Volume I, Youth; Volume II, Maturity. By Robert E. Riegel'35h and David F. Long '39. New York: McGraw-Hill, 1955. 522 pp.; 544 pp. $6.00 pervolume.
Textbooks tend to be pretty much alike, but the first thing which makes these two volumes stand out from others is that they are the joint work of the colleague who occupies the next office and a former student of his at Dartmouth. One is bound to feel a particular interest and pride in this undertaking.
The next thing that strikes the eye is that the break between Volume One (Youth) and Volume Two (Maturity) comes at 1877, rather than at the conventional 1865. The authors explain that ending the first volume short of the later date is to them "like stopping a hurdle race when a man has jumped the last bar but before he has breasted the tape." In this change Riegel and Long are in line with a growing tendency, the more welcome to many teachers because of the growing length of the story since the days of Reconstruction. When the late Professor Lingley first published his Since the Civil War (1920) his volume covered about fifty years. The same span would now be about ninety years, and one hardly needs to be reminded how busy and complex these added years have been.
Opening these volumes one notes the absence of any illustrative material, whether portraits or cartoons or diagrams. Some teachers will miss seeing an engraving of the First Bank of the United States in Philadelphia, or a wood-cut of "Desolation in the South," or the charming and well-bustled young lady working a Sholes model typewriter of the vintage of 1872, or even a portrait of Woodrow Wilson. To this reviewer, however, this is not too great a loss, particularly when he does find a large number of excellent maps which are said to include "almost all the places mentioned in the narrative," and which come close to doing just that.
Perhaps the chief distinction of these volumes is their presentation of a broadly-based and well-rounded picture of American life. College texts in American history have tended to be chiefly political and economic in emphasis, with a few social and cultural facts inserted here and there. Riegel and Long have attempted a somewhat more synthetic treatment, though organization for student use has also led them to put much of the social and cultural material in such special chapters as "Training a New Generation," "Attaining Culture," and "Improving Mind and Morals."
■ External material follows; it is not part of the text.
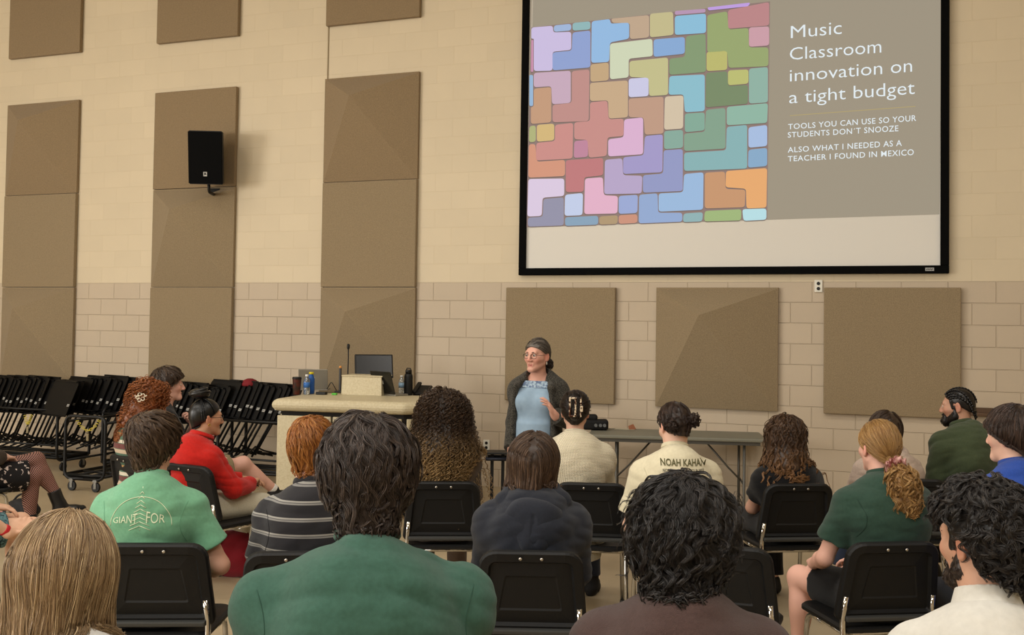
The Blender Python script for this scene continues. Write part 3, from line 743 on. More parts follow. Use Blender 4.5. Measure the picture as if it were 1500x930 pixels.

In line with their leaning as teachers, the authors include colorful thumb-nail biographical sketches of the leading characters in the story, and they are particularly effective in summing up causes and results of various developments and in presenting broad interpretative analyses of major trends. The volumes read very well and offer on the whole a lively and interesting survey of "The American Story." One finds a few of the slips and minor errors which appear in any first printing and which are easily corrected in a new edition. The work as a whole is well and carefully done, and the volumes should prove very useful in college survey courses.